**WRITTEN PROBLEM**
Type out the material below exactly.
------ RECORDED INFORMATION
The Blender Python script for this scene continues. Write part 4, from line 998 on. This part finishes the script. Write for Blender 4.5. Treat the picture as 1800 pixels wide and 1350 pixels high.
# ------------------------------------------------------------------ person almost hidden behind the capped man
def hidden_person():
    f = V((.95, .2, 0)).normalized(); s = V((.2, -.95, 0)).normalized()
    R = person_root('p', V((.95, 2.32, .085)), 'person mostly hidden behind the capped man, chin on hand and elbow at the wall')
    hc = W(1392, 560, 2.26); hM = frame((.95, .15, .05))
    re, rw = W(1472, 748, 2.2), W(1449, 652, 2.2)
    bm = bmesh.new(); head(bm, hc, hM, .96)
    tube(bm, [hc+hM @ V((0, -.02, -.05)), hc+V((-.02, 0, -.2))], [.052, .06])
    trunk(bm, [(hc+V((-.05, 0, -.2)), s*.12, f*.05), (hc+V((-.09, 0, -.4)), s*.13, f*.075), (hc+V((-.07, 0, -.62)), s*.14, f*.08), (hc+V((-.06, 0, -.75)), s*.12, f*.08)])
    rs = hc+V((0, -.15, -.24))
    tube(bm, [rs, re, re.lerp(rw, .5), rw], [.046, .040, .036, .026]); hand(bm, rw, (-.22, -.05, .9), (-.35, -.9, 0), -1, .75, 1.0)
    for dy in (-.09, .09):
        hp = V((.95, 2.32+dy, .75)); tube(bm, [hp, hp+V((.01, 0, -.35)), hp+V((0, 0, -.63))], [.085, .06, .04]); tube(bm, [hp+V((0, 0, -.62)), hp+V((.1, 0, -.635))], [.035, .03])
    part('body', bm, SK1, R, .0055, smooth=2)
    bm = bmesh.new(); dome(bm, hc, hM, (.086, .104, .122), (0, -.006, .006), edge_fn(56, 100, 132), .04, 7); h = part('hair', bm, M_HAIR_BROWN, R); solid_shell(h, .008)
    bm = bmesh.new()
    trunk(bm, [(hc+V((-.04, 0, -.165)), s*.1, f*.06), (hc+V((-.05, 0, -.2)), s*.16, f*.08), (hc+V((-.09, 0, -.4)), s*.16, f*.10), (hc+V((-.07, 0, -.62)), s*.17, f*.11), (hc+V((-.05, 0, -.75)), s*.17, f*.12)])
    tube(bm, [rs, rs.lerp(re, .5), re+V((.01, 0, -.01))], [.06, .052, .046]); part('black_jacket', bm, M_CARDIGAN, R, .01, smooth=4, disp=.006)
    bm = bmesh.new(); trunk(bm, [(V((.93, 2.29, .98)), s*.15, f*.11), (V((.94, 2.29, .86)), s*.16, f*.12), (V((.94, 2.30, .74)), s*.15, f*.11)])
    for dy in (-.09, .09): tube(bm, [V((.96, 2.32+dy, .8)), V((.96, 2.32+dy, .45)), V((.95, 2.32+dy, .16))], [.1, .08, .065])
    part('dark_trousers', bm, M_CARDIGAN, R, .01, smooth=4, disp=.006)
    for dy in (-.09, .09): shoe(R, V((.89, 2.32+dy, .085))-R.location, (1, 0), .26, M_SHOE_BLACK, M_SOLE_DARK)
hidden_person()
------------
**RESPONSE TO THIS TASK**
The Blender Python script for this scene continues. Write part 4, from line 998 on. This part finishes the script. Write for Blender 4.5. Treat the picture as 1800 pixels wide and 1350 pixels high.
# ------------------------------------------------------------------ person almost hidden behind the capped man
def hidden_person():
    f = V((.95, .2, 0)).normalized(); s = V((.2, -.95, 0)).normalized()
    R = person_root('p', V((.95, 2.32, .085)), 'person mostly hidden behind the capped man, chin on hand and elbow at the wall')
    hc = W(1392, 560, 2.26); hM = frame((.95, .15, .05))
    re, rw = W(1472, 748, 2.2), W(1449, 652, 2.2)
    bm = bmesh.new(); head(bm, hc, hM, .96)
    tube(bm, [hc+hM @ V((0, -.02, -.05)), hc+V((-.02, 0, -.2))], [.052, .06])
    trunk(bm, [(hc+V((-.05, 0, -.2)), s*.12, f*.05), (hc+V((-.09, 0, -.4)), s*.13, f*.075), (hc+V((-.07, 0, -.62)), s*.14, f*.08), (hc+V((-.06, 0, -.75)), s*.12, f*.08)])
    rs = hc+V((0, -.15, -.24))
    tube(bm, [rs, re, re.lerp(rw, .5), rw], [.046, .040, .036, .026]); hand(bm, rw, (-.22, -.05, .9), (-.35, -.9, 0), -1, .75, 1.0)
    for dy in (-.09, .09):
        hp = V((.95, 2.32+dy, .75)); tube(bm, [hp, hp+V((.01, 0, -.35)), hp+V((0, 0, -.63))], [.085, .06, .04]); tube(bm, [hp+V((0, 0, -.62)), hp+V((.1, 0, -.635))], [.035, .03])
    part('body', bm, SK1, R, .0055, smooth=2)
    bm = bmesh.new(); dome(bm, hc, hM, (.086, .104, .122), (0, -.006, .006), edge_fn(56, 100, 132), .04, 7); h = part('hair', bm, M_HAIR_BROWN, R); solid_shell(h, .008)
    bm = bmesh.new()
    trunk(bm, [(hc+V((-.04, 0, -.165)), s*.1, f*.06), (hc+V((-.05, 0, -.2)), s*.16, f*.08), (hc+V((-.09, 0, -.4)), s*.16, f*.10), (hc+V((-.07, 0, -.62)), s*.17, f*.11), (hc+V((-.05, 0, -.75)), s*.17, f*.12)])
    tube(bm, [rs, rs.lerp(re, .5), re+V((.01, 0, -.01))], [.06, .052, .046]); part('black_jacket', bm, M_CARDIGAN, R, .01, smooth=4, disp=.006)
    bm = bmesh.new(); trunk(bm, [(V((.93, 2.29, .98)), s*.15, f*.11), (V((.94, 2.29, .86)), s*.16, f*.12), (V((.94, 2.30, .74)), s*.15, f*.11)])
    for dy in (-.09, .09): tube(bm, [V((.96, 2.32+dy, .8)), V((.96, 2.32+dy, .45)), V((.95, 2.32+dy, .16))], [.1, .08, .065])
    part('dark_trousers', bm, M_CARDIGAN, R, .01, smooth=4, disp=.006)
    for dy in (-.09, .09): shoe(R, V((.89, 2.32+dy, .085))-R.location, (1, 0), .26, M_SHOE_BLACK, M_SOLE_DARK)
hidden_person()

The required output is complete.